A line counts if it contains the string "Blender"; say how many such lines there are, giving only the number.

— BEGIN DATA FOR THE TASK —

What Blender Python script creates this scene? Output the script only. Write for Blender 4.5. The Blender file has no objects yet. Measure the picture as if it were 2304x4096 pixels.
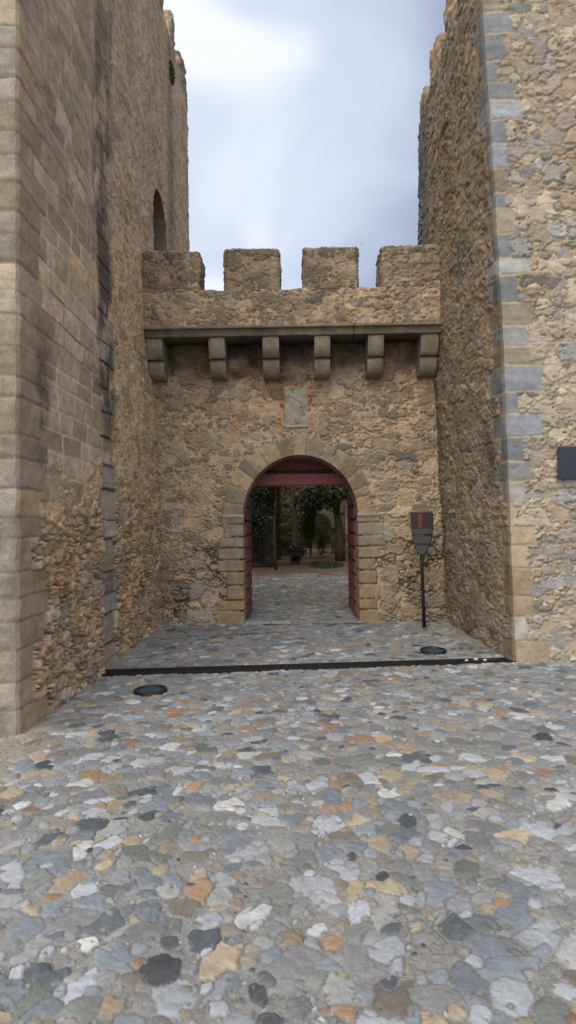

— END DATA FOR THE TASK —
— BEGIN DATA FOR THE TASK —

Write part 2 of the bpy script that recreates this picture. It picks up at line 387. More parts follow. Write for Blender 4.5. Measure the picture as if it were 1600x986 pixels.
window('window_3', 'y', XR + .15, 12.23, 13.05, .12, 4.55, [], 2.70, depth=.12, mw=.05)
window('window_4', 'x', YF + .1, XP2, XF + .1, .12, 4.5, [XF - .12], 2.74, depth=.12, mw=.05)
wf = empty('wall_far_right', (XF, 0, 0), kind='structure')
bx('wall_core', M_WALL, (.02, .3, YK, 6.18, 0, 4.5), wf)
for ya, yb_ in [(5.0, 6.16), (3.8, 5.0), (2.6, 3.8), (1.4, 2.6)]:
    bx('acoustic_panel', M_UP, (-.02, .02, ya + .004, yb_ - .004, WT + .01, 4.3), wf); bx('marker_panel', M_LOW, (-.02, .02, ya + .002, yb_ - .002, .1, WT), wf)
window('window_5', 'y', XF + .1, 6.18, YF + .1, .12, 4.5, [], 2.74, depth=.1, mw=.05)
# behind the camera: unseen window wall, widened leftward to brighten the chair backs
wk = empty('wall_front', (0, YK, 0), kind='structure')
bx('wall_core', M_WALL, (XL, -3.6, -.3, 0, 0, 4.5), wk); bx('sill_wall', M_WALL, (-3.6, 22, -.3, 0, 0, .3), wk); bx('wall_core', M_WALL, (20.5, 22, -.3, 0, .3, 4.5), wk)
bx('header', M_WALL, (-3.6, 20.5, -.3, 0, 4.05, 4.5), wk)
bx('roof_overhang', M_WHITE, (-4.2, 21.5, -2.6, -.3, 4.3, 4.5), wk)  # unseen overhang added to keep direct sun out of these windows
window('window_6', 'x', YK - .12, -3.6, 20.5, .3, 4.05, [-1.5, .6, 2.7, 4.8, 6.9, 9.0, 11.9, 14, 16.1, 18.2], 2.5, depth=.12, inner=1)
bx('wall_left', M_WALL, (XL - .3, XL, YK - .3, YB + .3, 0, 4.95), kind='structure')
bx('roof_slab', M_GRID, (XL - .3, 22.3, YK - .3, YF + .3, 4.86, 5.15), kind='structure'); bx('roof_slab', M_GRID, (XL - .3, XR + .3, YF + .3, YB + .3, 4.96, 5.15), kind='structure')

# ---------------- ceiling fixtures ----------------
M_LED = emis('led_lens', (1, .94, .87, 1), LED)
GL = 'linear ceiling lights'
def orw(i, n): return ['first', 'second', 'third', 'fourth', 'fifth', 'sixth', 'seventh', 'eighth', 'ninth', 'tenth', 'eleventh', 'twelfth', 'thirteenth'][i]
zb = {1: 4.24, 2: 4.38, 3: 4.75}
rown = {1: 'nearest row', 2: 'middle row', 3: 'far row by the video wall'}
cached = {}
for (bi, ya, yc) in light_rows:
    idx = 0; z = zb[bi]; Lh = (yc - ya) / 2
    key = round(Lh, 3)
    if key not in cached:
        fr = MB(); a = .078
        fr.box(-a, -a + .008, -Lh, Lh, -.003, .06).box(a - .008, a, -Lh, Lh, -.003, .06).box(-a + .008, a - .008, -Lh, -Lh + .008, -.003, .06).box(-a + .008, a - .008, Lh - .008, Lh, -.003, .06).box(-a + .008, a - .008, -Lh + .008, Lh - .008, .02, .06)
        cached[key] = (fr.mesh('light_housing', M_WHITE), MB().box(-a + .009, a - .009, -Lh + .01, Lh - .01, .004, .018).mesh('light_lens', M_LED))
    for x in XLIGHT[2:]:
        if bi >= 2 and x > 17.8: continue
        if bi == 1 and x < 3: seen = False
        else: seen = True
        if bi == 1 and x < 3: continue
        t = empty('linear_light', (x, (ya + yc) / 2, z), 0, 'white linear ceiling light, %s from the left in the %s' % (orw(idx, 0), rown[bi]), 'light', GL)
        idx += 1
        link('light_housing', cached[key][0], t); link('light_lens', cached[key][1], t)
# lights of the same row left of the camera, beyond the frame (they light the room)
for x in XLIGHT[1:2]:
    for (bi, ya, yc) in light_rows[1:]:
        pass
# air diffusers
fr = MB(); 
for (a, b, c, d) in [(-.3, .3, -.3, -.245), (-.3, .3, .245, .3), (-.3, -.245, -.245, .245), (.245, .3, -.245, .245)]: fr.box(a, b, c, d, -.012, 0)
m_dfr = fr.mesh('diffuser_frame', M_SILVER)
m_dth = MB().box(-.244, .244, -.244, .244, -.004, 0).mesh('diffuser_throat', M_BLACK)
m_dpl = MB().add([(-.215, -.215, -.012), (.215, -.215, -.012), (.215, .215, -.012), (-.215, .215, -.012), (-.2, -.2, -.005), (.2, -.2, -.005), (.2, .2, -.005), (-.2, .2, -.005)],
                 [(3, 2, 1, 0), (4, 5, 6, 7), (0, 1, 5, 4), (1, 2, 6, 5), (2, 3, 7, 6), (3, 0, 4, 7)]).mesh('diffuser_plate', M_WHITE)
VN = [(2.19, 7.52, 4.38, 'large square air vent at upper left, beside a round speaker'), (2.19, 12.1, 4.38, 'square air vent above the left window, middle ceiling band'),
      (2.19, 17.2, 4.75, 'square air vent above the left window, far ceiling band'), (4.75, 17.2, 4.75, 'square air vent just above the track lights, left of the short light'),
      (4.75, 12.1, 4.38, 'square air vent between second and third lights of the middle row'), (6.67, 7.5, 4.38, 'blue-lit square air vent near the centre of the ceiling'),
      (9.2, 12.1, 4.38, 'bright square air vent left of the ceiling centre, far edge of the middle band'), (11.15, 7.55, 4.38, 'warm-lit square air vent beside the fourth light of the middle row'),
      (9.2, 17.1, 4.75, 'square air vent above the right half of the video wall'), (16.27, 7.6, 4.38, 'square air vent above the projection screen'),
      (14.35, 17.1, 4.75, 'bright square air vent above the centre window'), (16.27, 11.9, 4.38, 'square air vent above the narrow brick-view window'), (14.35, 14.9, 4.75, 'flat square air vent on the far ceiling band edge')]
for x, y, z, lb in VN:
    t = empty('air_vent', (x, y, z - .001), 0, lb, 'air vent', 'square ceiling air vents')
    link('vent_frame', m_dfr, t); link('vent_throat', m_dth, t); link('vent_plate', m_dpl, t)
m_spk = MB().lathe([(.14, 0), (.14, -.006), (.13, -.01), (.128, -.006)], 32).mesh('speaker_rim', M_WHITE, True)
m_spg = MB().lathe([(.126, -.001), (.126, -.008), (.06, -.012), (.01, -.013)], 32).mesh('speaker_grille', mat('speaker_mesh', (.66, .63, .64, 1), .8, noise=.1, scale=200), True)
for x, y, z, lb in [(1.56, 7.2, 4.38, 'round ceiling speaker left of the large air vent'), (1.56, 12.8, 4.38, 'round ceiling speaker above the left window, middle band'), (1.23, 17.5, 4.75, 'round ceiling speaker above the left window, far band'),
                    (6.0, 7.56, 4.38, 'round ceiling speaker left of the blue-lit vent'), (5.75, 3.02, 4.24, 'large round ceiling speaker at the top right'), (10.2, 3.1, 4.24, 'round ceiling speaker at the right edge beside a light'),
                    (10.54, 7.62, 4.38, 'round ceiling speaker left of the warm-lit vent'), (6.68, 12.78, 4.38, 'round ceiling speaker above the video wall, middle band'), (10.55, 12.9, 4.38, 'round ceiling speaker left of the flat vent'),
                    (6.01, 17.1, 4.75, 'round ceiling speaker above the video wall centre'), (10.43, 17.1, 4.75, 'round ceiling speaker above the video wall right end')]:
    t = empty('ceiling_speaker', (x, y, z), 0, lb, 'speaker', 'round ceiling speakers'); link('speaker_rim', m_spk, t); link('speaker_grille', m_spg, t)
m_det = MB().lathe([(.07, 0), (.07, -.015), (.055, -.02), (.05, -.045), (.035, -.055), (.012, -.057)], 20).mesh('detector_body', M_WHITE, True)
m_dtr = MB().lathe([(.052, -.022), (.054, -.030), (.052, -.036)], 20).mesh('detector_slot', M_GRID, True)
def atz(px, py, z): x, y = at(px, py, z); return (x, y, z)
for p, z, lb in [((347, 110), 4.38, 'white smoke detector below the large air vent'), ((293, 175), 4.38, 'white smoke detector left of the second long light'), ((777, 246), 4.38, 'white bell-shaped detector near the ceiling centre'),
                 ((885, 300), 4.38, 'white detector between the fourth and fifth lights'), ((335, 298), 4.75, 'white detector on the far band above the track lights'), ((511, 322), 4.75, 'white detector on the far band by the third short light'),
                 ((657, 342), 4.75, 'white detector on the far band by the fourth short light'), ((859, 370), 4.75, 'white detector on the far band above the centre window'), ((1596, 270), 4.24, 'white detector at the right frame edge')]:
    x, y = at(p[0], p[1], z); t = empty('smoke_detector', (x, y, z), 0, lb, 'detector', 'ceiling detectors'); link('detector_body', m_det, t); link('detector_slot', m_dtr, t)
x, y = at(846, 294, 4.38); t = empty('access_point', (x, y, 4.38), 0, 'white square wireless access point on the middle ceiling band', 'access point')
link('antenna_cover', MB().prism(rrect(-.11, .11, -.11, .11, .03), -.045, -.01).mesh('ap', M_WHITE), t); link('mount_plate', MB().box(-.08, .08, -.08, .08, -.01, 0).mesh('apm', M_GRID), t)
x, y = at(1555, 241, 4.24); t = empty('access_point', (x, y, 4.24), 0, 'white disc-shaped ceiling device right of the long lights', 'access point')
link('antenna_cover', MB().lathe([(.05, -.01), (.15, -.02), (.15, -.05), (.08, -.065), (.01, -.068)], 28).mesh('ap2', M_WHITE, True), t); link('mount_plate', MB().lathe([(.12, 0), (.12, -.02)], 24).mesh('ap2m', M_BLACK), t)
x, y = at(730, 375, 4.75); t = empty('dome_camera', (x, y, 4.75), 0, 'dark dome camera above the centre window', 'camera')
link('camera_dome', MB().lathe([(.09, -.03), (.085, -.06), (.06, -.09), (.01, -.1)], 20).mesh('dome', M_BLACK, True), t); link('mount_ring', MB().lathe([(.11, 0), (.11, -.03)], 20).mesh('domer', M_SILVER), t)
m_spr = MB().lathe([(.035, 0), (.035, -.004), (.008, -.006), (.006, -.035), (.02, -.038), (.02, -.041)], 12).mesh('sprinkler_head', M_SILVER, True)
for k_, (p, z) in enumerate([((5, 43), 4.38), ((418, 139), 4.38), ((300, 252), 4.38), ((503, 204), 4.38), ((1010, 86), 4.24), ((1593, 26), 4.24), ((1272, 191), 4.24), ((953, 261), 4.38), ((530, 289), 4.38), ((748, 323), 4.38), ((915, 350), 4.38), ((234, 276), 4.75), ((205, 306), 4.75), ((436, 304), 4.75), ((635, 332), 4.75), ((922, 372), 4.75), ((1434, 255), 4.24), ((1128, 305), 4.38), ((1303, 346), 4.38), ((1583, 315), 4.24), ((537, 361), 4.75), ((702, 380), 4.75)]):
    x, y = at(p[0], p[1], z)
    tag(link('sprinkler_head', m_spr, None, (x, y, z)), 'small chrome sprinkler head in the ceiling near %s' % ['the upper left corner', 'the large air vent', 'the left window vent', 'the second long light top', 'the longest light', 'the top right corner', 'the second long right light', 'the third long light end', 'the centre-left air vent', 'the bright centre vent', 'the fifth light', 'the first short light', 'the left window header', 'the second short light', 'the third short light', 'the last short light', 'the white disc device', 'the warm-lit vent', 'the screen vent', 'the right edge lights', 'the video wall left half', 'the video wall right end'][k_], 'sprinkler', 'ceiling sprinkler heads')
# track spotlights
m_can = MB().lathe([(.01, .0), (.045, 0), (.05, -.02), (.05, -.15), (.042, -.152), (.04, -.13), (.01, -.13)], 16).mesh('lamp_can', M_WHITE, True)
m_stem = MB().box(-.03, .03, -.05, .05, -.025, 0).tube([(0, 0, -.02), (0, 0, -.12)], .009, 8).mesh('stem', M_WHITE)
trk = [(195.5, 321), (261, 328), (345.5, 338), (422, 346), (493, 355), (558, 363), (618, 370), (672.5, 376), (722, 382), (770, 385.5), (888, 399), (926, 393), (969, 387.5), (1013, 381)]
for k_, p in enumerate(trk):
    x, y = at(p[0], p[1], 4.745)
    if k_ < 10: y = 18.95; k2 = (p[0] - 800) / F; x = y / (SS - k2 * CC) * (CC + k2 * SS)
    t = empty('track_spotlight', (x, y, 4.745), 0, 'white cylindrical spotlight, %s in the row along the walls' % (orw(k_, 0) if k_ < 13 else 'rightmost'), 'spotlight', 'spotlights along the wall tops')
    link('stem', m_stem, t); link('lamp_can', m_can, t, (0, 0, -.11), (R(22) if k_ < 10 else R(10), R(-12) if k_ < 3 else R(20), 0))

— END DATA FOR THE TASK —

## TASK SOLUTION
2